* Problem to work on:
Reproduce the data below in full and exclude every picture.
* begin Data lines *
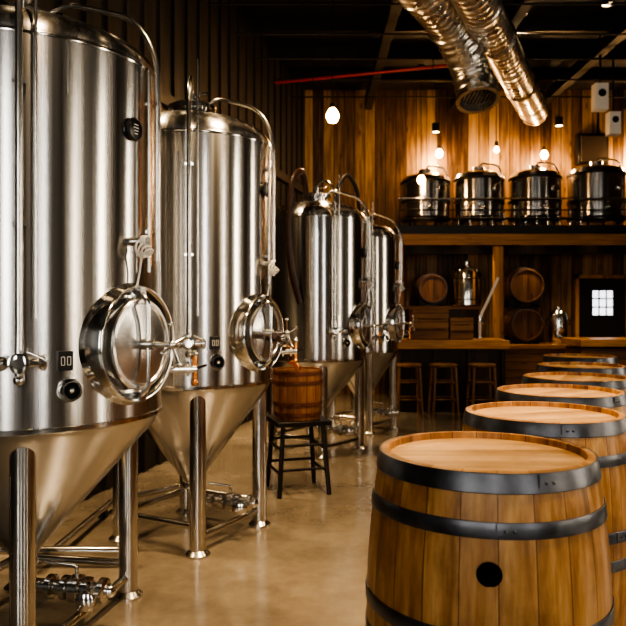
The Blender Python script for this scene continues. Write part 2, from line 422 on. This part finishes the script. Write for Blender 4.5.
T3=tank(.03,7.0,.50,-24,[-82,2,100,-170],-72,-14,zs=.92,zt=2.27,hz=1.24,tag=-58,side=-22,bz=1.95,hr=.225)
T4=tank(.575,8.2,.42,-24,[-82,2,100,-170],-85,-16,zs=.92,zt=2.2,hz=1.24,tag=-58,side=-22,bz=1.9,hr=.22)

E=empty('floor_transfer_pipes')
b=MB()
b.tube([(-1.9,3.8,.09),(-.95,3.8,.09)],.022,'pipe'); b.tube([(-1.45,3.7,.06),(-1.4,4.9,.06),(-.9,5.4,.06)],.02,'pipe')
for p in ((-1.8,3.8),(-1.0,3.8)): b.box((p[0],p[1],.034),(.05,.05,.068),'blackmetal')
for p in ((-1.44,3.95),(-1.41,4.7)): b.box((p[0],p[1],.022),(.05,.05,.044),'blackmetal')
b.obj('pipes',E)

# ---------------------------------------------------------------- wooden barrels
def barrel(loc,rot=(0,0,0),r0=.318,rb=.362,h=.972,sm='stave',hm='head',bung=True,name='wooden_barrel'):
    E=empty(name,loc,rot)
    R=lambda z:r0+(rb-r0)*(1-((z-h/2)/(h/2))**2)
    b=MB(); n=22; p=[(r0-.028,h-.035),(r0-.024,h-.002),(r0-.018,h)]+[(R(h-.003-(h-.006)*i/n)-(.003 if i in(0,n) else 0),h-.003-(h-.006)*i/n) for i in range(n+1)]+[(r0-.022,0),(r0-.03,.035)]
    b.lathe(p,sm,seg=96,close=False); b.obj('staves',E)
    b=MB(); b.lathe([(0.0001,h-.022),(r0-.024,h-.022)],hm,seg=72,close=False); b.lathe([(.0001,.03),(r0-.024,.03)],hm,seg=72,close=False); b.obj('heads',E)
    b=MB()
    hs=((h-.055,.052),(h-.168,.042),(h-.453,.042),(.005,.052),(.128,.042),(.412,.042)) if h>.8 else ((h-.049,.045),(h-.165,.036),(.005,.045),(.128,.036))
    for z0,w in hs:
        R0,R1=R(z0),R(z0+w); t=.0045
        b.lathe([(R0-.004,z0),(R0+t-.001,z0),(R0+t,z0+.002),(R1+t,z0+w-.002),(R1+t-.001,z0+w),(R1-.004,z0+w)],'hoop',seg=96,close=False)
        a=random.choice((-95,-75,-110)) 
        for da in (0,2.5):
            q=pol(a+da*1.5,R(z0+w/2)+t,z0+w/2); b.sphere(q,.005,'hoop',seg=8)
        b.box((0,0,0),(.004,.004,w*.9),'hoop',Matrix.Translation(pol(a-4,R(z0+w/2)+t,z0+w/2))@Matrix.Rotation(rad(a-4),4,'Z'))
    b.obj('hoops',E)
    if bung:
        T=frame(-102,R(.715),.715); b=MB(); b.lathe([(.033,.0022),(.020,.003),(.0001,.0035)],'hole',T,28,False); b.obj('bung_hole',E)  # flat black disc: shade of an uncut hole, painted on the stave
    return E
barrel((.528,2.15,0))
for i,(x,y) in enumerate(((.97,2.95),(1.31,3.72),(1.68,4.48),(2.06,5.38),(2.46,6.45))):
    barrel((x,y,0),(0,0,.4*i+.3))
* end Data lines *
* Worked solution:
The Blender Python script for this scene continues. Write part 2, from line 422 on. This part finishes the script. Write for Blender 4.5.
T3=tank(.03,7.0,.50,-24,[-82,2,100,-170],-72,-14,zs=.92,zt=2.27,hz=1.24,tag=-58,side=-22,bz=1.95,hr=.225)
T4=tank(.575,8.2,.42,-24,[-82,2,100,-170],-85,-16,zs=.92,zt=2.2,hz=1.24,tag=-58,side=-22,bz=1.9,hr=.22)

E=empty('floor_transfer_pipes')
b=MB()
b.tube([(-1.9,3.8,.09),(-.95,3.8,.09)],.022,'pipe'); b.tube([(-1.45,3.7,.06),(-1.4,4.9,.06),(-.9,5.4,.06)],.02,'pipe')
for p in ((-1.8,3.8),(-1.0,3.8)): b.box((p[0],p[1],.034),(.05,.05,.068),'blackmetal')
for p in ((-1.44,3.95),(-1.41,4.7)): b.box((p[0],p[1],.022),(.05,.05,.044),'blackmetal')
b.obj('pipes',E)

# ---------------------------------------------------------------- wooden barrels
def barrel(loc,rot=(0,0,0),r0=.318,rb=.362,h=.972,sm='stave',hm='head',bung=True,name='wooden_barrel'):
    E=empty(name,loc,rot)
    R=lambda z:r0+(rb-r0)*(1-((z-h/2)/(h/2))**2)
    b=MB(); n=22; p=[(r0-.028,h-.035),(r0-.024,h-.002),(r0-.018,h)]+[(R(h-.003-(h-.006)*i/n)-(.003 if i in(0,n) else 0),h-.003-(h-.006)*i/n) for i in range(n+1)]+[(r0-.022,0),(r0-.03,.035)]
    b.lathe(p,sm,seg=96,close=False); b.obj('staves',E)
    b=MB(); b.lathe([(0.0001,h-.022),(r0-.024,h-.022)],hm,seg=72,close=False); b.lathe([(.0001,.03),(r0-.024,.03)],hm,seg=72,close=False); b.obj('heads',E)
    b=MB()
    hs=((h-.055,.052),(h-.168,.042),(h-.453,.042),(.005,.052),(.128,.042),(.412,.042)) if h>.8 else ((h-.049,.045),(h-.165,.036),(.005,.045),(.128,.036))
    for z0,w in hs:
        R0,R1=R(z0),R(z0+w); t=.0045
        b.lathe([(R0-.004,z0),(R0+t-.001,z0),(R0+t,z0+.002),(R1+t,z0+w-.002),(R1+t-.001,z0+w),(R1-.004,z0+w)],'hoop',seg=96,close=False)
        a=random.choice((-95,-75,-110)) 
        for da in (0,2.5):
            q=pol(a+da*1.5,R(z0+w/2)+t,z0+w/2); b.sphere(q,.005,'hoop',seg=8)
        b.box((0,0,0),(.004,.004,w*.9),'hoop',Matrix.Translation(pol(a-4,R(z0+w/2)+t,z0+w/2))@Matrix.Rotation(rad(a-4),4,'Z'))
    b.obj('hoops',E)
    if bung:
        T=frame(-102,R(.715),.715); b=MB(); b.lathe([(.033,.0022),(.020,.003),(.0001,.0035)],'hole',T,28,False); b.obj('bung_hole',E)  # flat black disc: shade of an uncut hole, painted on the stave
    return E
barrel((.528,2.15,0))
for i,(x,y) in enumerate(((.97,2.95),(1.31,3.72),(1.68,4.48),(2.06,5.38),(2.46,6.45))):
    barrel((x,y,0),(0,0,.4*i+.3))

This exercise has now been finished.